EXERCISE PROMPT ▸ Check every line of the entries below for the word "this", and copy the ones that have it.

Scenes as source code:
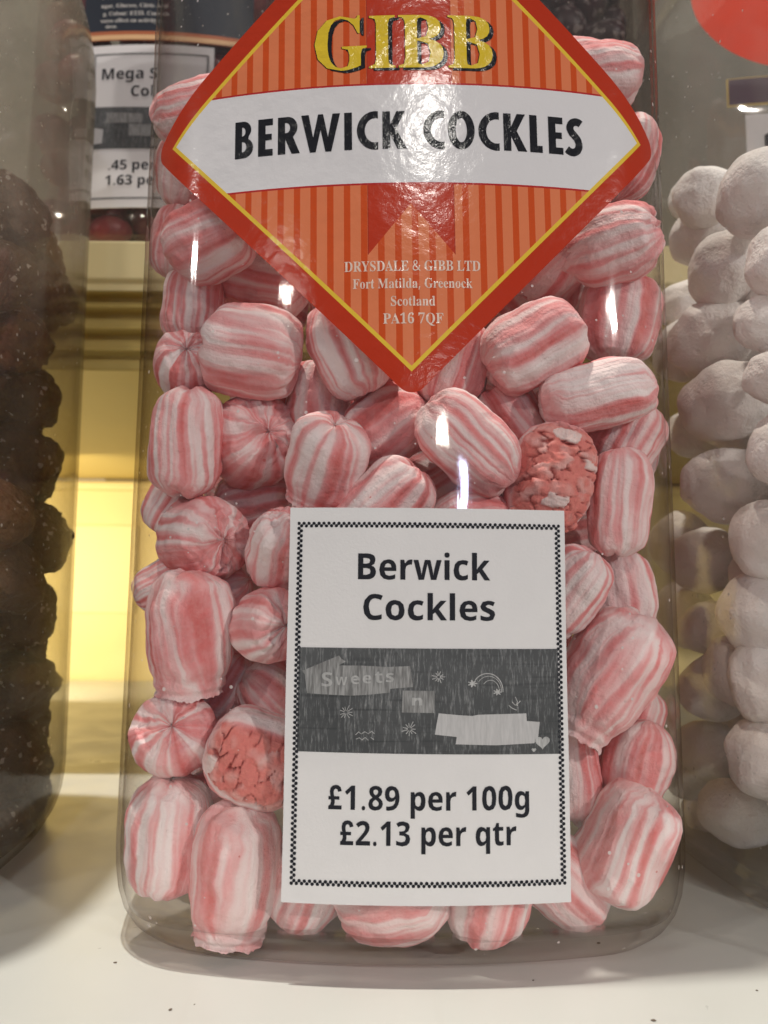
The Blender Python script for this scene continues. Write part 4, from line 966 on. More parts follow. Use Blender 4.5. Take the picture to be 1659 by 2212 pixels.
# x, y, length, width (photo pixels), angle of the axis, tilt of the axis towards the viewer, layer, kind, paleness, label
SW = [
 (440, 238, 230, 120, 14, 0, 1.0, 'barrel', .50, 'sweet with broad level stripes behind the upper left edge of the orange label'),
 (398, 375, 150, 150, 80, 30, 1.5, 'smooth', .40, 'smooth pink sweet behind the left corner of the orange label'),
 (452, 522, 195, 165, 22, 20, .2, 'barrel', .42, 'pink sweet with curved stripes just under the left corner of the orange label'),
 (364, 520, 150, 90, 80, 0, 2.6, 'smooth', .40, 'thin sliver of pink sweet at the left wall behind the curve-striped one'),
 (575, 598, 205, 150, -18, 10, .8, 'barrel', .62, 'mostly white sweet half tucked under the lower left edge of the orange label'),
 (418, 665, 170, 135, 86, 0, 2.2, 'barrel', .45, 'shaded upright sweet above the big level-striped one at left'),
 (543, 760, 222, 188, -9, 0, 0, 'barrel', .60, 'plump sweet with bold level white stripes left of the label tip'),
 (402, 795, 150, 135, 60, 62, .9, 'crumple', .45, 'small crumpled sweet squeezed between left wall and the bold level-striped one'),
 (755, 752, 220, 172, -68, 0, .5, 'barrel', .60, 'steeply striped sweet leaning under the left side of the label tip'),
 (972, 785, 190, 160, 78, 0, 1.3, 'smooth', .72, 'pale faded sweet showing right of the label tip'),
 (1150, 748, 232, 178, 27, 0, .1, 'barrel', .45, 'fat sweet with slanting pink stripes right of the label tip, ragged at its upper end'),
 (1335, 690, 195, 165, 80, 0, 1.6, 'barrel', .48, 'shaded upright sweet at the right wall below the twisted one'),
 (1188, 570, 160, 150, 40, 60, 1.2, 'crumple', .48, 'swirl-ended sweet half covered by the lower right edge of the orange label'),
 (1337, 524, 190, 165, 8, 28, .4, 'crumple', .48, 'twisted sweet with a folded tip under the right corner of the orange label'),
 (1350, 345, 180, 150, 80, 0, 1.2, 'smooth', .45, 'pink sweet around the right corner of the orange label'),
 (1272, 172, 215, 165, -4, 0, 1.8, 'barrel', .58, 'topmost sweet of the pile, white shouldered, above the upper right edge of the label'),
 (1290, 855, 250, 148, 13, 0, 0, 'barrel', .52, 'long sweet lying nearly level with white stripes at right, above the cracked red one'),
 (392, 952, 245, 158, 84, 0, 0, 'barrel', .50, 'tall upright sweet with bold white stripes and a thin glint at the left wall'),
 (548, 955, 190, 190, 20, 58, .1, 'crumple', .55, 'pinched sweet with a puckered pale end, beside the tall upright one'),
 (706, 995, 200, 172, 74, 28, 0, 'frill', .55, 'sweet with a pinched crease across its top, lower left of the label tip'),
 (835, 922, 185, 160, 30, 10, 1.8, 'smooth', .30, 'dusky plain pink sweet in shade straight below the label tip'),
 (1012, 957, 255, 160, -43, 0, 0, 'barrel', .50, 'diagonal sweet with a white stripe and a bright vertical glint below the label tip'),
 (1105, 905, 170, 140, -60, 0, 2.2, 'barrel', .35, 'dark shaded sweet in the gap between the diagonal one and the level one'),
 (1188, 1035, 245, 172, 74, 0, 0, 'crack', .55, 'cracked sweet with a crumbling red and white face, standing right of centre'),
 (1338, 1085, 240, 135, 86, 0, .2, 'barrel', .52, 'boxy upright sweet with straight stripes at the right wall beside the cracked one'),
 (1350, 945, 170, 150, 60, 0, 1.6, 'smooth', .42, 'pink sweet hidden behind the boxy upright one at right'),
 (832, 1100, 235, 170, 50, 0, .3, 'barrel', .52, 'peak of a striped sweet rising above the top left of the white price card'),
 (1018, 1130, 180, 150, 10, 0, 1.2, 'smooth', .55, 'rounded pale sweet just over the top edge of the white price card'),
 (438, 1165, 190, 172, 0, 52, .1, 'crumple', .52, 'knobbly crumpled sweet with its puckered end outward at the left wall'),
 (618, 1188, 190, 160, 70, 40, .3, 'crumple', .58, 'creased sweet half behind the upper left edge of the white price card'),
 (583, 1350, 170, 155, 10, 58, .2, 'crumple', .55, 'round creased sweet beside the price card, level with the word Cockles'),
 (410, 1358, 265, 185, 88, 0, 0, 'frill', .52, 'big frilled-ended sweet standing at left wall'),
 (352, 1262, 130, 100, 30, 0, 1.8, 'smooth', .50, 'scrap of sweet behind the shoulder of the big frilled one'),
 (482, 1488, 175, 140, 60, 0, 1.3, 'smooth', .52, 'shaded plain sweet below the big frilled one'),
 (612, 1520, 215, 155, -38, 0, .5, 'barrel', .55, 'slanted sweet beside the grey picture'),
 (363, 1588, 175, 172, 70, 60, .1, 'crumple', .50, 'pink star-ended sweet facing out at the left wall, above the two upright ones'),
 (556, 1636, 215, 190, -25, 0, .1, 'crack', .85, 'broken sweet with red crumbly inside and thick white rind, left of the price card'),
 (355, 1808, 262, 180, 89, 0, 0, 'barrel', .60, 'pale upright sweet in the lower left corner of the jar'),
 (508, 1872, 285, 190, 85, 0, 0, 'frill', .55, 'large upright sweet with a frilled foot, second from the left on the bottom'),
 (662, 1992, 205, 180, 60, 0, .6, 'smooth', .48, 'pink sweet under the lower left corner of the price card'),
 (850, 2000, 245, 205, 22, 20, .3, 'barrel', .55, 'broad sweet with bent stripes on the jar floor under the middle of the card'),
 (1055, 2000, 215, 200, 84, 0, .3, 'barrel', .58, 'squarish sweet on the jar floor under the right half of the card'),
 (1205, 1938, 245, 170, -40, 0, .4, 'barrel', .55, 'sweet slanting out below the lower right corner of the price card'),
 (1372, 1828, 262, 188, 62, 0, 0, 'barrel', .52, 'big pink sweet with one clear white stripe in the lower right corner of the jar'),
 (1232, 1650, 245, 120, 100, 0, .5, 'barrel', .50, 'upright sweet edging out from behind the right side of the price card'),
 (1285, 1672, 235, 110, 84, 0, 1.3, 'smooth', .70, 'smooth pale sweet standing behind the one at the right side of the card'),
 (1380, 1648, 180, 145, 70, 0, 1.2, 'smooth', .42, 'pink sweet at the right wall between the two biggest ones'),
 (1325, 1452, 300, 205, 57, 0, 0, 'frill', .56, 'largest sweet with broad slanting white stripes at right of the picture band'),
 (1228, 1270, 195, 145, 56, 10, .4, 'frill', .55, 'sweet with a torn ragged end beside the upper right edge of the price card'),
 (1333, 1282, 195, 155, -80, 0, 1.2, 'smooth', .70, 'smooth pale sweet under the boxy upright one at the right wall'),
 (690, 865, 160, 140, 80, 0, 2.0, 'barrel', .42, 'shaded sweet in the gap under the steeply striped one'),
 (612, 900, 160, 140, 70, 0, 2.2, 'barrel', .42, 'shaded sweet behind the pinched puckered one'),
 (555, 1085, 180, 130, 10, 0, 2.4, 'smooth', .40, 'dark shaded sweet below the pinched puckered one'),
 (372, 1088, 130, 110, 60, 0, 2.0, 'smooth', .45, 'sweet half hidden under the foot of the tall upright one'),
 (1265, 1180, 170, 130, 20, 0, 2.0, 'smooth', .38, 'shaded sweet in the gap below the cracked red one'),
 (1395, 985, 130, 110, 80, 0, 2.0, 'smooth', .42, 'narrow pink sweet behind the right end of the long level one'),
 (1420, 1560, 150, 110, 70, 0, 2.0, 'smooth', .45, 'strip of sweet against the right wall behind the largest one'),
 (515, 440, 160, 140, 40, 0, 2.0, 'smooth', .45, 'sweet in shade behind the lower left edge of the orange label'),
 (1240, 600, 150, 130, 80, 0, 2.4, 'smooth', .38, 'shaded sweet between the swirl-ended one and the right wall'),
 (930, 1040, 150, 130, 20, 0, 4.2, 'smooth', .35, 'darkest sweet deep in the gap above the price card'),
 (470, 1290, 150, 130, 30, 0, 2.8, 'smooth', .40, 'shaded sweet deep between the big frilled one and the creased ones'),
 (480, 1720, 150, 130, 30, 0, 2.8, 'smooth', .40, 'shaded sweet deep above the two upright ones at bottom left'),
]

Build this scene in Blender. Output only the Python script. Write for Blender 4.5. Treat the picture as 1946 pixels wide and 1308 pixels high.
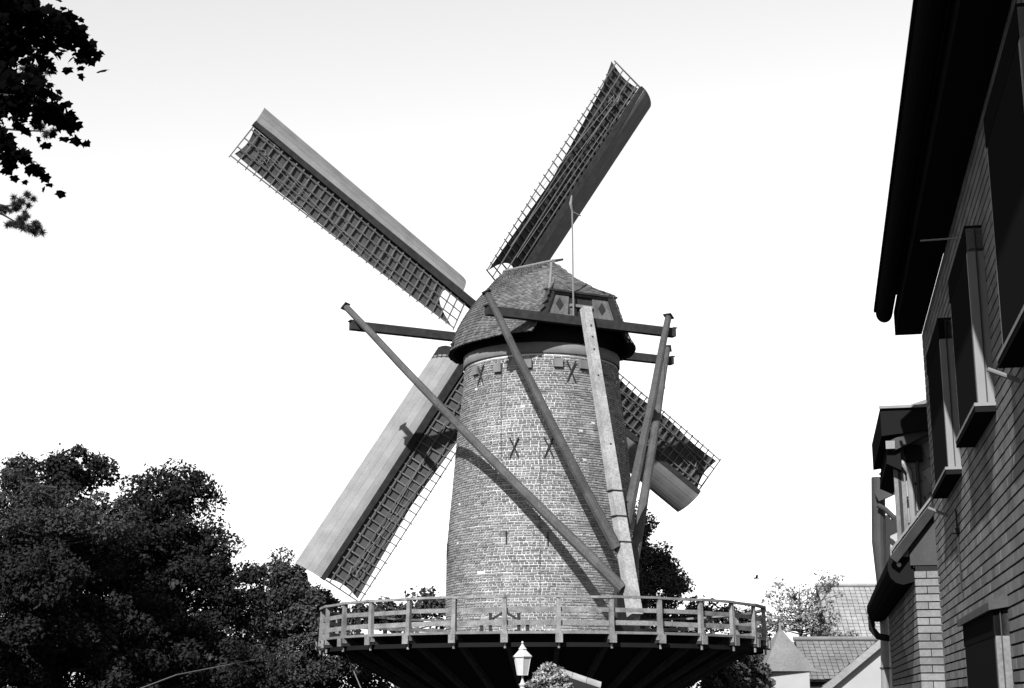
import bpy, math, random
import numpy as np
from mathutils import Vector, Matrix

# ---------------------------------------------------------------- camera, sky, sun, exposure
sc = bpy.context.scene
for o in list(bpy.data.objects): bpy.data.objects.remove(o)
LENS_PX, CX, CY, HORIZON = 2800.0, 973.0, 654.0, 1328.0
TILT = math.atan((HORIZON - CY) / LENS_PX)
EYE = Vector((0, 0, 1.7))
cam_data = bpy.data.cameras.new('camera'); cam = bpy.data.objects.new('camera', cam_data)
sc.collection.objects.link(cam); sc.camera = cam
cam_data.sensor_width = 36.0; cam_data.lens = LENS_PX / 1946 * 36; cam_data.clip_end = 5000
cam.location = EYE; cam.rotation_euler = (math.pi / 2 + TILT, 0, 0)

SUN_AZ, SUN_EL = math.radians(-158.5), math.radians(36)      # from +Y, clockwise
world = bpy.data.worlds.new('World'); sc.world = world; world.use_nodes = True
wt = world.node_tree; wt.nodes.clear()
sky = wt.nodes.new('ShaderNodeTexSky'); sky.sky_type = 'NISHITA'; sky.sun_disc = False
sky.sun_elevation = SUN_EL; sky.sun_rotation = SUN_AZ
sky.air_density = 3.0; sky.dust_density = 0.0; sky.ozone_density = 0.0
bw = wt.nodes.new('ShaderNodeRGBToBW')                        # black-and-white film
bg = wt.nodes.new('ShaderNodeBackground'); bg.inputs[1].default_value = 0.06
wo = wt.nodes.new('ShaderNodeOutputWorld')
wt.links.new(sky.outputs[0], bw.inputs[0]); wt.links.new(bw.outputs[0], bg.inputs[0]); wt.links.new(bg.outputs[0], wo.inputs[0])
sun_data = bpy.data.lights.new('sun', 'SUN'); sun_data.energy = 5.0; sun_data.angle = math.radians(0.5)
sun_data.color = (1, 1, 1)
sun = bpy.data.objects.new('sun', sun_data); sc.collection.objects.link(sun)
SUN_DIR = Vector((math.sin(SUN_AZ) * math.cos(SUN_EL), math.cos(SUN_AZ) * math.cos(SUN_EL), math.sin(SUN_EL)))
sun.rotation_euler = SUN_DIR.to_track_quat('Z', 'Y').to_euler(); sun.location = (0, 0, 60)
sc.view_settings.view_transform = 'Standard'; sc.view_settings.look = 'None'
sc.view_settings.gamma = 1.0; sc.view_settings.use_curve_mapping = False
sc.view_settings.exposure = 1.7
sc.cycles.max_bounces = 5; sc.cycles.use_denoising = True

# ---------------------------------------------------------------- layout helpers
FW = Vector((0, math.cos(TILT), math.sin(TILT))); UP = Vector((0, -math.sin(TILT), math.cos(TILT)))
def at(px, py, Y):
    """surveyed point: sight line through the photograph at distance Y"""
    r = Vector((1, 0, 0)) * ((px - CX) / LENS_PX) + UP * ((CY - py) / LENS_PX) + FW
    return EYE + r * (Y / r.y)
rng = random.Random(7); nrg = np.random.default_rng(7)

# ---------------------------------------------------------------- materials (grey: the photograph is black and white)
ALB = .62
def grey_mat(name, g, rough=.85, piece=0., noise=0., scale=3., stretch=(1, 1, 1), bump=0., bscale=40., fine=0., fscale=60., spec=.12, trans=0., cover=None):
    g *= ALB
    m = bpy.data.materials.new(name); m.use_nodes = True; nt = m.node_tree; N = nt.nodes; L = nt.links
    b = N['Principled BSDF']; b.inputs['Roughness'].default_value = rough; b.inputs['Specular IOR Level'].default_value = spec
    def math_(op, a, c, clamp=False):
        n = N.new('ShaderNodeMath'); n.operation = op; n.use_clamp = clamp
        for i, v in enumerate((a, c)):
            if isinstance(v, (int, float)): n.inputs[i].default_value = v
            else: L.new(v, n.inputs[i])
        return n.outputs[0]
    val = None
    geo = N.new('ShaderNodeNewGeometry')
    mp = N.new('ShaderNodeMapping'); mp.inputs['Scale'].default_value = stretch; L.new(geo.outputs['Position'], mp.inputs['Vector'])
    def noise_(sc_, det=4):
        n = N.new('ShaderNodeTexNoise'); n.inputs['Scale'].default_value = sc_; n.inputs['Detail'].default_value = det
        L.new(mp.outputs[0], n.inputs['Vector']); return n.outputs['Fac']
    fac = 1.0
    if piece:
        oi = N.new('ShaderNodeObjectInfo')
        r = math_('FRACT', math_('ADD', oi.outputs['Random'], geo.outputs['Random Per Island']), 0.)
        fac = math_('MULTIPLY', fac, math_('ADD', math_('MULTIPLY', math_('SUBTRACT', r, .5), 2 * piece), 1.))
    if noise:
        fac = math_('MULTIPLY', fac, math_('ADD', math_('MULTIPLY', math_('SUBTRACT', noise_(scale), .5), 4 * noise), 1.))
    if fine:
        fac = math_('MULTIPLY', fac, math_('ADD', math_('MULTIPLY', math_('SUBTRACT', noise_(fscale, 2), .5), 4 * fine), 1.))
    val = math_('MULTIPLY', fac, g) if not isinstance(fac, float) else None
    if val is not None:
        val = math_('MAXIMUM', val, g * .15)
        if cover:                                   # (grey of lichen / whitewash patches, amount, scale)
            cg, ca, cs = cover; cg *= ALB
            n = math_('MULTIPLY', math_('SUBTRACT', noise_(cs, 6), 1 - ca), 6., True)
            val = math_('ADD', math_('MULTIPLY', val, math_('SUBTRACT', 1., n)), math_('MULTIPLY', n, cg))
        cc = N.new('ShaderNodeCombineColor')
        for i in range(3): L.new(val, cc.inputs[i])
        col = cc.outputs[0]; L.new(col, b.inputs['Base Color'])
    else:
        b.inputs['Base Color'].default_value = (g, g, g, 1); col = None
    if bump:
        bn = N.new('ShaderNodeBump'); bn.inputs['Strength'].default_value = bump; bn.inputs['Distance'].default_value = .02
        L.new(noise_(bscale), bn.inputs['Height']); L.new(bn.outputs[0], b.inputs['Normal'])
    if trans:
        t = N.new('ShaderNodeBsdfTranslucent'); mx = N.new('ShaderNodeMixShader'); mx.inputs[0].default_value = trans
        if col: L.new(col, t.inputs[0])
        else: t.inputs[0].default_value = (g, g, g, 1)
        out = N['Material Output']; L.new(b.outputs[0], mx.inputs[1]); L.new(t.outputs[0], mx.inputs[2]); L.new(mx.outputs[0], out.inputs[0])
    return m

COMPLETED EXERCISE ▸
The Blender Python script for this scene continues. Write part 4, from line 966 on. More parts follow. Use Blender 4.5. Take the picture to be 1659 by 2212 pixels.
Build this scene in Blender. Output only the Python script. Write for Blender 4.5. Treat the picture as 1946 pixels wide and 1308 pixels high.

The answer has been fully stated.